Il saggio di Nina Gallo, pubblicato sul n. 53/2018 della Rivista Italiana di Musicologia, analizza a fondo il Miserere du Trovatore S433, parafrasi da concerto di Franz Liszt sull'omonima scena della celeberrima opera verdiana,
Straordinario fin dal titolo, che racchiude in sé tre lingue (latino, francese, italiano), questo piccolo miracolo di strumentazione pianistica, arte costruttiva e sintesi drammaturgica è forse una delle parafrasi meno esplorate della vasta produzione lisztiana.
Nel saggio sono proposti tre distinti livelli di lettura della composizione.
Nel primo livello viene analizzata la strumentazione pianistica di Liszt in rapporto alla scrittura originale di Verdi: per ricreare sul pianoforte la «pittura di tenebra» verdiana – resa in teatro attraverso il gioco complessivo di suono, canto, luce, scena – Liszt realizza un’intensificazione espressiva che coinvolge tutte le componenti del discorso musicale (altezza, intensità, timbro, durata, ritmo, armonia, struttura fraseologica e drammaturgica), accentuando l’enfasi sul contrasto fra sogno d’amore e presagio di morte, Eros e Thanatos.
Nel secondo livello viene scandagliata l’ars construendi che si cela dietro il mero dato testuale. La costruzione non lascia nulla al caso, ma è perfettamente studiata in ogni dettaglio: nel numero delle battute, nella simmetria della forma, nell’utilizzo sistematico della proporzione aurea. Affiora la volontà di Liszt di riplasmare interamente il brano di Verdi, fondandolo su di un canone estetico nuovo e diverso.
Infine, nel terzo e più elevato livello viene rilevata la grandiosa capacità di sintesi critica dell’intera opera, che emerge da tutta la serie di allusioni e rimandi – dai più espliciti ai più sottili e nascosti – di cui è costellata la partitura lisztiana. In particolare, il semitono cromatico discendente d’esordio, che costituisce la cellula generatrice dell’intera composizione – conferendole unità strutturale e drammaturgica – crea un vero e proprio ‘ponte’ ideale con tutto il resto del dramma di Verdi, rievocando come degli spettri i principali protagonisti dell’opera (Azucena, Manrico, Leonora).

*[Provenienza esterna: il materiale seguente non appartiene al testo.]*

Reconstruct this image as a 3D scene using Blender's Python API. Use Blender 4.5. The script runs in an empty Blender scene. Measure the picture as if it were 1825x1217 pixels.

Il saggio permette di restituire alla parafrasi lisztiana un posto di rilievo, non solo nella storia del genere, ma nella letteratura dello strumento tout court. Permette inoltre all'interprete di comprendere la capitale importanza del lavoro di analisi storica, compositiva e drammaturgica nella costruzione di una propria personale interpretazione di un brano.